Will Trump Call Biden’s Bluff on Cuba?

Senator Rubio, at his confirmation hearing for secretary of state, makes it clear that he knows what the Castroite communists are up to.

AP/Alex Brandon
Senator Rubio, President-elect Trump's choice to be Secretary of State, on Capitol Hill, January 15, 2025. AP/Alex Brandon

“Without a question,” the nominee to be Secretary of State, Senator Rubio, said yesterday, when asked if the Cuban dictatorship from which his parents fled belongs on the list of terrorist states. The question was posed by a fellow Cuban descendant, Senator Cruz, and Mr. Rubio didn’t leave the context in the air. “Nothing that the Biden administration has agreed to in the last 12 or 18 hours,” he said, “binds the next administration, which starts on Monday.”

The lifeline that was tossed to the Castroite regime was but one in a flurry of last-minute executive orders issued by President Biden before leaving office. The White House announced it would remove Cuba from the list of terror-backing states. President-elect Trump’s vowed to issue 100 EOs on day one. Many of them will simply cancel the outgoing president’s late writs. Cuba, therefore, will likely be re-listed as a supporter of terror. 

Rightly so. Cuba, Mr. Rubio made clear, backs a Colombia-based terrorist group, the FARC. It has ties to the arch-terrorists at Tehran. It maintains “friendly” relations with Hamas and Hezbollah. “There is zero doubt in my mind that they meet all the qualifications for being a state sponsor of terrorism,” the Floridan said. He also mentioned Havana’s ties to Venezuela’s President, Nicolás Maduro, who was inaugurated Friday. 

To top a stolen election, Mr. Maduro followed up his ill-gained resumption of power by threatening to invade American territory. “The liberty of Puerto Rico is pending, and we will achieve it with Brazilian troops,” Mr. Maduro said Sunday. In reality, Cuban soldiers for hire are more likely than Brazilian ones to abet such an adventure. Governor González-Colón of Puerto Rico pleaded with Trump to defend against an “open threat” to America.     

Mr.
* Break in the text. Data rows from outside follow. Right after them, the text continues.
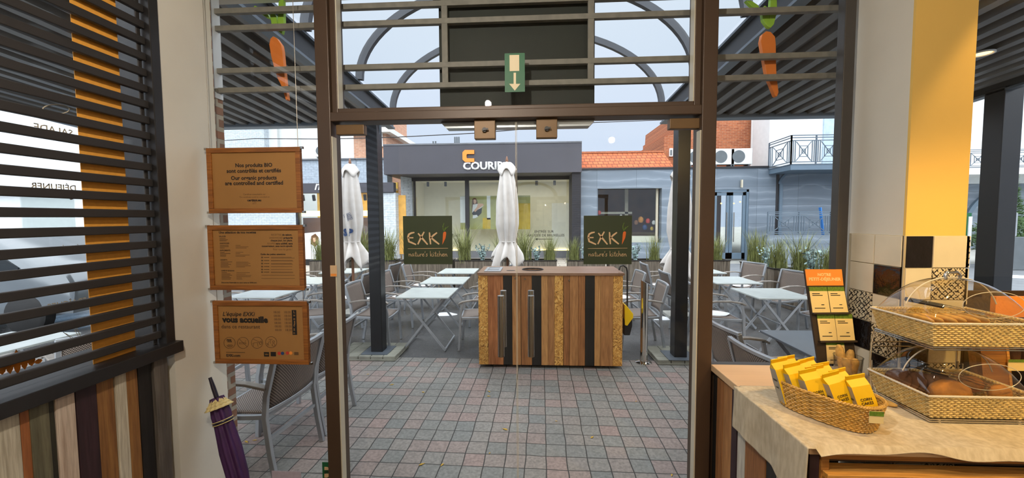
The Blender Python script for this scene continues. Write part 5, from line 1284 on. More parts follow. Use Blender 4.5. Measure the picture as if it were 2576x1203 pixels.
# ---- right stone building
sb_ = thing('stone_building', 'blue-grey veined stone building with shop window and double doors', 'building', (X_(1700), YS, 0))
sx0, sx1 = X_(1461), X_(2300); sz = Z_(430)
gx0, gx1, gz0, gz1 = X_(1503), X_(1664), Z_(612), Z_(477); dx0, dx1, dz1 = X_(1790), X_(1883), Z_(482)
for a, b, c, d in ((sx0, gx0, 0, sz), (gx0, gx1, gz1, sz), (gx0, gx1, 0, gz0), (gx1, dx0, 0, sz), (dx0, dx1, dz1, sz), (dx1, sx1, 0, sz)):
    part('stone_wall', sb_, M['stone'], a, b, YS, YS + .35, c, d)
part('flat_roof', sb_, M['zinc'], sx0, X_(1930) + 4, YS + 2.2, YS + 10, sz - .1, sz + .1); part('coping', sb_, M['darkframe'], sx0, X_(1930), YS - .06, YS + .4, sz, sz + .07)
part('window_pane', sb_, M['shopglass'], gx0, gx1, YS + .3, YS + .315, gz0, gz1); part('window_frame', sb_, M['bluegrey'], gx0, gx0 + .06, YS + .28, YS + .34, gz0, gz1); part('window_frame', sb_, M['seal'], gx1 - .14, gx1 - .05, YS + .28, YS + .34, gz0, gz1)
part('shop_back_wall', sb_, M['inner_brown'], gx0 - .5, dx1 + .5, YS + 3.4, YS + 3.5, 0, 3.8); part('shop_ceiling', sb_, M['inner_brown'], gx0 - .5, dx1 + .5, YS + .4, YS + 3.4, 3.5, 3.6); part('display_ledge', sb_, M['inner_white'], gx0, gx1, YS + .4, YS + 1.0, gz0 - .3, gz0 + .25)
part('inner_column', sb_, M['seal'], X_(1572, YS + 2), X_(1580, YS + 2), YS + 2, YS + 2.1, .5, 3.5); part('shelf', sb_, M['inner_white'], X_(1500, YS + 2), X_(1590, YS + 2), YS + 2, YS + 2.4, Z_(540, YS + 2), Z_(535, YS + 2))
rr = random.Random(2)
for i, (px, py, r, mt) in enumerate(((1507, 535, .14, 'red'), (1612, 553, .2, 'bread'), (1630, 556, .16, 'red'), (1622, 572, .17, 'blue'), (1645, 560, .14, 'white'), (1640, 575, .12, 'mustard'), (1600, 560, .15, 'inner_brown'), (1562, 545, .12, 'white'))):
    c = onY(px, py, YS + .8); m = MB(); m.lathe([(0, -1), (.7, -.8), (1, -.1), (.8, .6), (.3, .95), (0, 1)], (0, 0, 0), 12).xf(Matrix.Translation(c) @ Matrix.Diagonal((r * .62, r * .6, r * .7, 1)))
    m.build('display_item', M[mt], sb_)
df = MB(); df.box(dx0, dx0 + .09, YS + .02, YS + .14, 0, dz1).box(dx1 - .09, dx1, YS + .02, YS + .14, 0, dz1).box(dx0, dx1, YS + .02, YS + .14, dz1 - .1, dz1); dmid = (dx0 + dx1) / 2
df.build('door_frame', M['bluegrey'], sb_, smooth=0)
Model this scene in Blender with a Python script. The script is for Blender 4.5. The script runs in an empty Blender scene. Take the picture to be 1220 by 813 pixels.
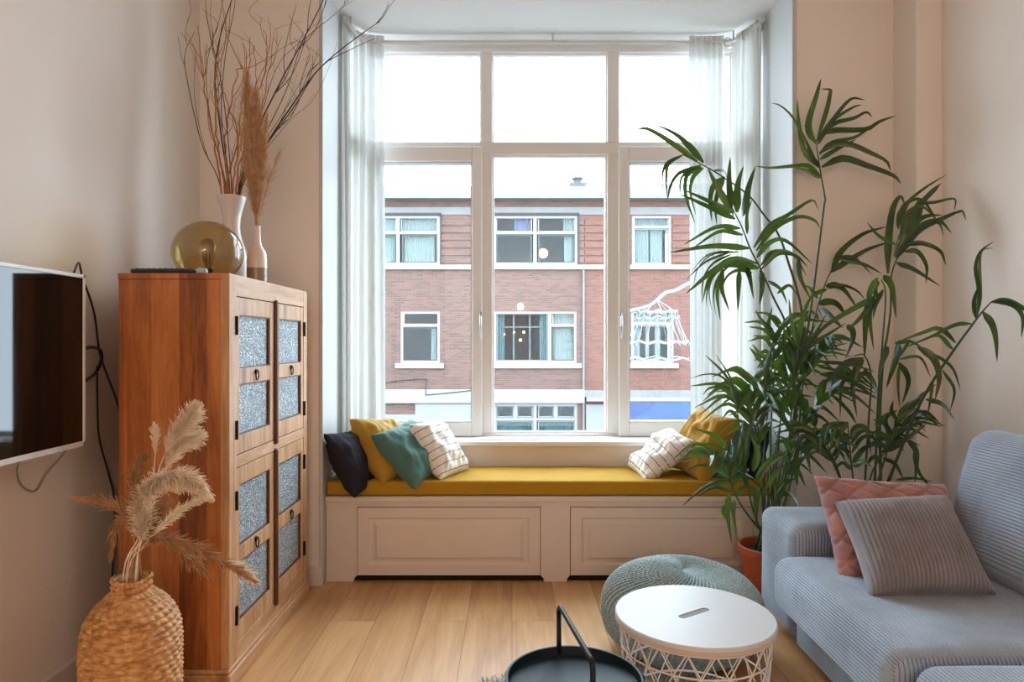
import bpy, bmesh, math, random
import numpy as np
from mathutils import Vector, Matrix, noise

C = bpy.context.scene.collection
sc = bpy.context.scene
PI = math.pi

# ---------------- camera, world, exposure ----------------
CAM_H = 1.2
F = 800.0
cam_d = bpy.data.cameras.new('camera')
cam_d.sensor_width = 36.0
cam_d.lens = 36.0 * F / 1220.0
cam_d.clip_start = 0.05
cam_d.clip_end = 400
cam = bpy.data.objects.new('camera', cam_d)
C.objects.link(cam)
cam.location = (0, 0, CAM_H)
cam.rotation_euler = (PI / 2, 0, 0)
sc.camera = cam

sc.view_settings.view_transform = 'Standard'
sc.view_settings.look = 'None'
sc.view_settings.gamma = 1.0
sc.view_settings.use_curve_mapping = False
sc.view_settings.exposure = 0.22
sc.cycles.use_denoising = True
sc.cycles.max_bounces = 8
sc.cycles.diffuse_bounces = 5
sc.cycles.transparent_max_bounces = 24
sc.cycles.sample_clamp_indirect = 6.0
sc.cycles.caustics_reflective = False
sc.cycles.caustics_refractive = False

W_STRENGTH = 10.5
world = bpy.data.worlds.new('overcast_sky')
sc.world = world
world.use_nodes = True
wb = world.node_tree.nodes['Background']
wb.inputs['Color'].default_value = (0.72, 0.885, 1.0, 1)
wb.inputs['Strength'].default_value = W_STRENGTH


def area_light(name, loc, target, sx, sy, power, color, portal=False, spread=None):
    d = bpy.data.lights.new(name, 'AREA')
    d.shape = 'RECTANGLE'
    d.size = sx
    d.size_y = sy
    d.energy = power
    d.color = color
    if spread:
        d.spread = spread
    if portal:
        d.cycles.is_portal = True
    o = bpy.data.objects.new(name, d)
    C.objects.link(o)
    o.location = loc
    v = Vector(target) - Vector(loc)
    o.rotation_euler = v.to_track_quat('-Z', 'Y').to_euler()
    return o


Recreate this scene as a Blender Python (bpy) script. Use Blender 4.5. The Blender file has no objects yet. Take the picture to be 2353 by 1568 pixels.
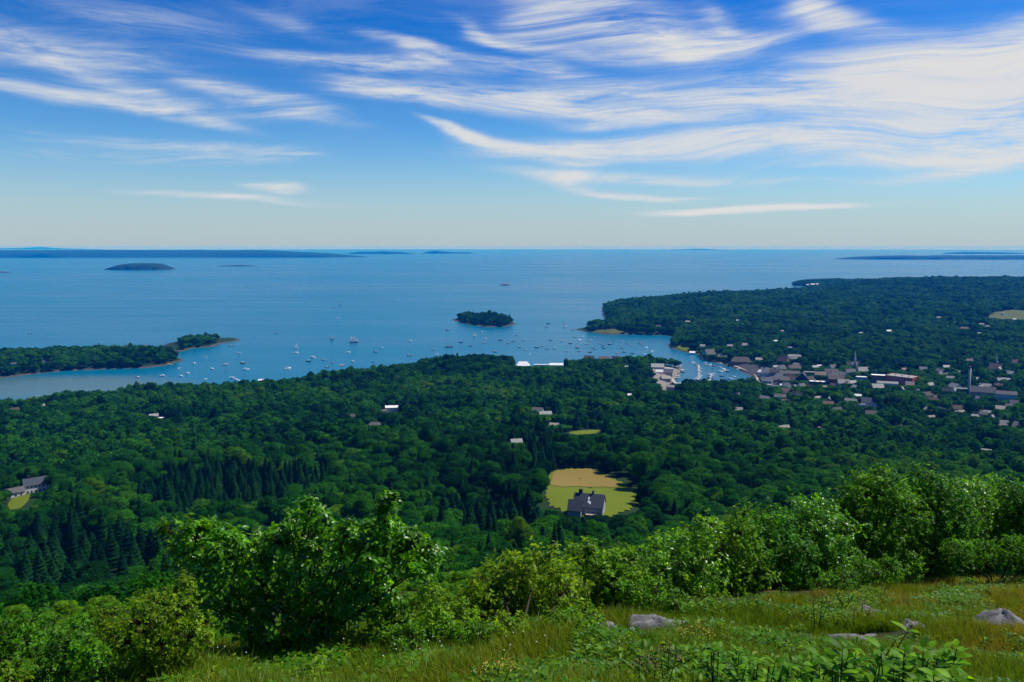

Biden’s explanation for removing Havana from a list on which it clearly belongs is that the regime would release more than 500 political prisoners out of some 950 in Cuban dungeons. That is a noble idea, even as the regime is likely to rearrest at least some of those it releases. Yet is that a good deal? Is it worth giving the heirs of Castro access to American banks, where they can stash ill-gained riches? Is it even legal, as the White House seems to argue?.

Mr. Biden notified Congress that he is issuing a “waiver for Title III of the Helms-Burton Act, otherwise known as the Libertad Act, for a period of six months,” Press Secretary Karine Jean-Pierre said Tuesday. Can he? According to the 1996 act, the president can suspend sanctions on Cuba upon submitting to Congress a report that a “transition government in Cuba is in power.” No such report could pass the laugh test. 

Far from a transitional figure, the current Havana strong man, Miguel Díaz-Canel, is an avid practitioner of the Castro regime’s tenets. The Fidel and Raul descendants are reportedly amassing wealth while Cuban citizens line up for government-supplied bits of rice and beans. The peso is worth less than the paper it’s printed on. As a result of power mismanagement, homes get electricity only a few hours a day. Blackouts are the rule. 

Helms-Burton specifies conditions for a presidential waiver of sanctions. Those include  legalizing “all political activity,” releasing “all political prisoners,” and “organizing free and fair elections.” President Obama tried to evade these hurdles under the theory that ending American sanctions would lead Cuba to open up. It didn’t. Mr. Biden’s gambit is unlikely to do better. Good luck to Mr. Rubio and President-elect Trump in reversing Biden on this head.